Since the case involved a serviceman, the NKGB transferred the documents to the GUKR SMERSH, and on February 2, Abakumov’s deputy Babich ordered Solzhenitsyn’s immediate arrest. Solzhenitsyn remembered that ‘the SMERSH officers at the brigade command point tore off…shoulder boards, and took my belt away and shoved me along to their automobile.’15 This was the beginning of a long trip to Moscow along with other prisoners. After a four-month investigation by the 2nd NKGB Directorate (counterintelligence) in Moscow, the OSO sentenced Solzhenitsyn to eight years of imprisonment in the labor camps.
Among other responsibilities, NKVD plenipotentiaries supervised the so-called mobilization—that is, the arrest and deportation—of the civilian population of Soviet-occupied German territory.16 In 1943–44, the academician Ivan Maisky, Soviet Ambassador to England and Molotov’s deputy, developed the concept of forced work of the mobilized population as war reparation, and it was widely implemented.17 On February 3, 1945, the GKO ordered the total mobilization of ‘all male Germans from 17 to 50 years old capable of working and serving in the army’ on
the territories occupied by the 1st, 2nd, and 3rd Belorussian fronts and the 1st Ukrainian Front. The order stated: ‘The Germans who had served in the German army or in the “Volkssturm” troops, should be considered prisoners of war and sent to the NKVD camps for POWs.

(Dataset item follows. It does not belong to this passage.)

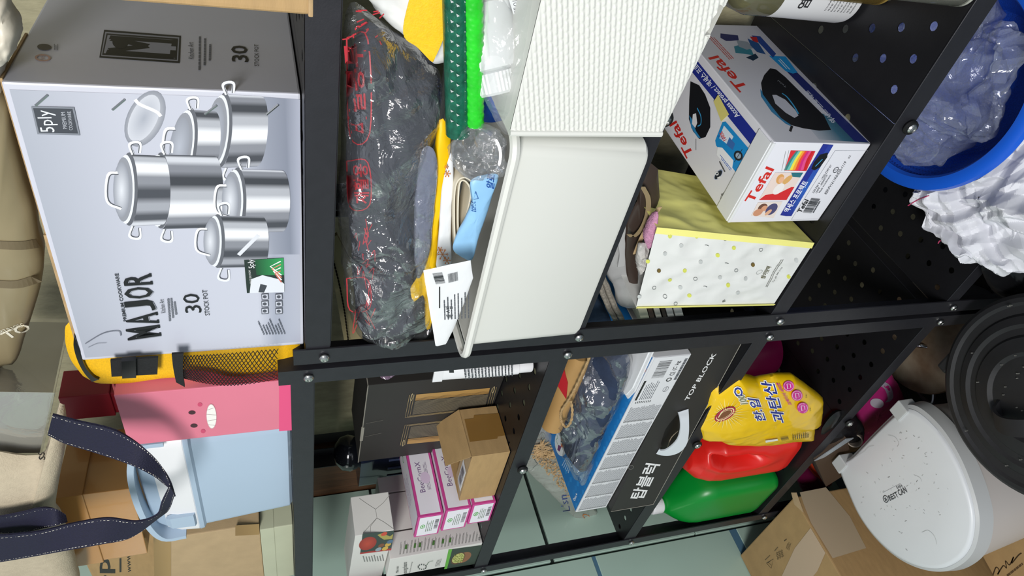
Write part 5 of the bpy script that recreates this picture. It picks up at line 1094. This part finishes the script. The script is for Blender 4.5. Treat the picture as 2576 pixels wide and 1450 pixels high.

All of the other Germans should be organized into work battalions of 750–1,200 individuals to be used for work in the Soviet Union, primarily in the Ukrainian and Belorussian SSR.’18
From February 10, 1945 onwards, plenipotentiaries were obliged to report daily to Moscow on mobilization progress.19 The results of arrests and mobilization of Germans, especially in East Prussia, were impressive. In March, after taking over Koenigsberg and an additional SMERSH/NKVD operation for mopping up German agents and soldiers in the ruined city on April 11–19, Abakumov reported to Beria:
The operational groups have arrested 22,534 spies, saboteurs, terrorists, and other hostile elements at the territory occupied by the 3rd Belorussian Front [in East Prussia].
All arrestees were sent by 11 special trains to the Kalinin and Chelyabinsk NKVD camps.
113 active German terrorists and saboteurs, who tried to kill Red Army commanders and servicemen, were shot on the spot.
After the arrests and operative checking…35,150 persons were left [in 1939, the East Prussian population was 2.49 million inhabitants], mostly old men and women, children, invalids, and sick people. All of these Germans now live in special settlements, where they are under the surveillance of local [Soviet] military commandants.
1,500 Germans were mobilized in two battalions and all were sent by special trains to the station Yenakkievo [in the Donbass region in Russia] to be used by Narkomchermet [the Commissariat for Iron Production] and Narkomstroi [the Commissariat for Construction].